Donald Johanson is the paleoanthropologist who found Lucy’s remains in the Hadar area of central Ethiopia. He and his colleagues named the fossil after the Beatles song “Lucy in the Sky With Diamonds,” which played repeatedly the night he made the discovery.
These days Johanson serves as the founding director of the Institute of Human Origins at Arizona State University. He spoke to The Times about Lucy’s impact on paleoanthropology and what he hopes to find next.
Before Lucy, what was the accepted narrative of human evolution?
In the early 1970s when I first went into the field, there was a tug-of-war going on between Europe and Africa. Most people thought our most primitive origins were in Africa, but where we really became human was Europe.
How did the discovery of Lucy change that?
She shifted, very dramatically, anthropologists’ view of where we obtained our human features. She showed us it happened in Eastern Africa, and more specifically in the Afar region of Ethiopia where she was found.
She also allowed us to say conclusively that upright walking went back as much as 3.5 million years. That was a major leap in our understanding of the sequence of events of human evolution.
How do you know she walked upright?
Because we had her pelvis. It’s a very rare discovery to find a pelvis, and hers is so strikingly different from the pelvis of a four-legged animal like a chimp. A four-legged animal has a high narrow pelvis with the hip bones facing forward. Our pelvis is squat and wide with the hip bones forming a bowl.
Lucy’s body still had relatively short legs and relatively long arms, which is the kind of anatomy we see in more tree-living or arboreal species. So she was an important bridge for us between more ancient sorts of things and more modern sorts of things.
Why was upright walking an evolutionary advantage in Lucy’s time?
Walking upright had the advantage of freeing the forelimbs from locomotor needs, allowing them to be used for other things, like carrying food back to a home base and sharing it with members of one’s own tribe or band.
We don’t know what all the benefits were, but it was obviously a major landmark breakthrough. The apes have been in decline since as long as we can remember, but there are, what, 8 billion of us today?
How has the science of human origins continued to change since Lucy’s discovery?
When I entered the field, we had maybe six or seven different Homo fossil species. Now we have 15 or 20. So what has changed is that we understand it was not a straight line from the most ancestral species to modern humans, that there were many false starts.

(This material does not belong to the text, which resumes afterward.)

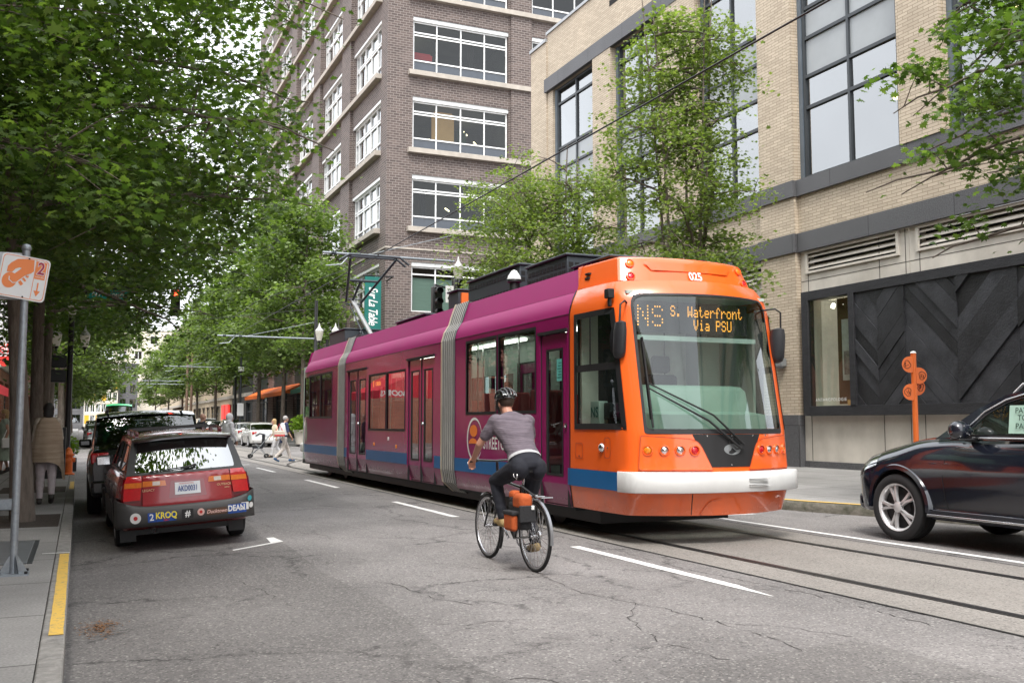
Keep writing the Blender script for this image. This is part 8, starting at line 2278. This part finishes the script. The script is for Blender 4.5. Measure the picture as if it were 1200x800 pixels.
arm_pole(11.3, 118.0, 11.0, 6.3, 6.0, 'left one of the two brown poles standing close together in the distance', mat=M_BRPOLE, rad=.16)
arm_pole(12.0, 120.0, 10.0, 6.0, 7.0, 'right one of the two brown poles standing close together in the distance', mat=M_BRPOLE, rad=.16)
wire('span_wire', 'thin span wire crossing the street high above the walkers', [(11.5, 52, 7.6), (5.5, 56, 7.1), (-1.2, 60, 7.6)], .014)
wire('feeder_wire', 'second thin cable slung beside the contact wire', [(8.6, 34, 6.95), (7.6, 48, 7.3), (7.2, 70, 6.9), (7.2, 110, 6.5)], .012)
# corner signals, sign and lantern behind the streetcar
def at(px, py, Y):
 a = (px - 600) / F_PX; b = (400 - py) / F_PX
 d = Vector((math.sin(YAW) * math.cos(PITCH), math.cos(YAW) * math.cos(PITCH), math.sin(PITCH))) + Vector((math.cos(YAW), -math.sin(YAW), 0)) * a + Vector((-math.sin(YAW) * math.sin(PITCH), -math.cos(YAW) * math.sin(PITCH), math.cos(PITCH))) * b
 t = Y / d.y; return Vector((0, 0, CAM_H)) + d * t
p = at(512, 354, 30); signal('traffic_light', 'dark traffic light left of the white arrow sign above the streetcar roof', p.x, p.y, p.z, group='corner traffic lights')
p2 = at(538, 350, 30); signal('traffic_light', 'dark traffic light right of the white arrow sign above the streetcar roof', p2.x, p2.y, p2.z + .15, group='corner traffic lights')
p3 = at(536, 330, 30.4)
t = empty('corner_lamp', (p3.x + .05, 30.45, .16), label='corner lamp with one big cream globe showing above the streetcar roof', cat='street lamp')
m = MB(); m.tube([(p3.x + .05, 30.45, .16), (p3.x + .05, 30.45, p3.z)], .07, 12); m.tube([(p3.x, 30.45, p3.z - .3), (p.x, 30.3, p.z + .62), (p.x, 30.1, p.z + .5)], .03, 8); m.build('pole', M_BLACK, t, smooth=50)
lantern(p3.x + .05, 30.45, p3.z + .0, t, 1.05)
p4 = at(527, 345, 29.9)
t = empty('arrow_sign', (p4.x, p4.y, p4.z), label='small white sign with a black arrow between the two dark traffic lights', cat='sign')
m = MB(); m.box(p4.x - .14, p4.x + .14, p4.y, p4.y + .02, p4.z - .27, p4.z + .29); q = m.build('plate', M_SIGNW, t)
m = MB(); m.box(p4.x - .02, p4.x + .02, p4.y - .003, p4.y, p4.z - .2, p4.z - .02); m.add([(p4.x - .08, p4.y - .003, p4.z - .13), (p4.x - .0, p4.y - .003, p4.z - .22), (p4.x + .0, p4.y - .003, p4.z - .04)], [(0, 1, 2)]); 
m.tube([(p4.x + .05 * math.cos(a), p4.y - .003, p4.z + .12 + .06 * math.sin(a)) for a in [PI * k / 8 for k in range(9)]], .012, 5); m.build('arrow', M_BLACK, q)
m = MB(); m.tube([(p4.x + .1, p4.y + .05, p4.z), (p3.x, 30.4, p4.z)], .02, 6); m.build('bracket', M_BLACK, t)
pa = at(374, 400, 45); pb_ = at(393, 400, 45); 
t = empty('twin_lamp', ((pa.x + pb_.x) / 2, 45, .16), label='twin white lantern street lamp showing over the rear of the streetcar', cat='street lamp')
mx_ = (pa.x + pb_.x) / 2
m = MB(); m.tube([(mx_, 45, .16), (mx_, 45, pa.z + .1)], .07, 12); m.build('pole', M_BLACK, t, smooth=50)
for pp in (pa, pb_): lantern(pp.x, 45, pp.z, t, 1.05, (mx_, 45, pp.z - .2))
# sign post far right + cafe umbrella colours
pq = at(281, 500, 72)
t = empty('kerb_sign', (pq.x, 72, .16), label='slim grey post with two white plates on the far right pavement', cat='sign')
m = MB(); m.tube([(pq.x, 72, .16), (pq.x, 72, 6.2)], .07, 8); m.build('pole', M_DKFRAME, t); m = MB(); m.box(pq.x - .22, pq.x + .22, 71.9, 71.95, 2.0, 2.9); m.box(pq.x - .2, pq.x + .2, 71.9, 71.95, 5.2, 5.5); m.build('plate', M_SIGNW, t)
# bookshop awning and blade sign on the left
p = at(16, 455, 54)
t = empty('awning', (-4.2, 56, 4), label='bright red canvas awning with white lettering at the left edge', cat='awning')
X1 = -3.3
m = MB(); m.loft([[(-6.6, 53.5, 4.9), (-6.6, 60, 4.9)], [(-3.6, 53.5, 3.35), (-3.6, 60, 3.35)]], closed=False); m.add([(-6.6, 53.5, 4.9), (-3.6, 53.5, 3.35), (-6.6, 53.5, 3.35)], [(0, 1, 2)]); m.build('canopy', M_REDC, t)
m = MB(); m.box(-6.6, -3.58, 53.45, 53.5, 2.9, 3.352); m.box(-3.60, -3.56, 53.5, 60, 2.9, 3.352); v_ = m.build('valance', M_REDC, t)
m = MB(); text(m, 'BOOKS', .42, (-4.35, 53.44, 3.12), (1, 0, 0), (0, 0, 1), bold=.03); m.build('lettering', M_WHITE, v_)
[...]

Are there major holes in the story of our origins that you would especially like to see filled in?
At the Institute of Human Origins we are working to answer the specific question: What are the evolutionary foundations of modern humans?
The features that distinguish us from all other animals are symbolic language, our cooperation, and a culture that allows us to make cumulative developments that no single individual could make alone. So, how did all of that come about?
Anything else?
I’d also like to know where our particular genus came from — the genus Homo. Everyone in the world is Homo sapien, but there were other, earlier Homos too. Lucy’s species, Australopithecus afarensis, died out about 3 million years ago, but the oldest Homo evidence we have is from 2.3 million years ago. That means the emergence of our own genus happened between 2.3 and 3 million years ago, and that is where people are looking.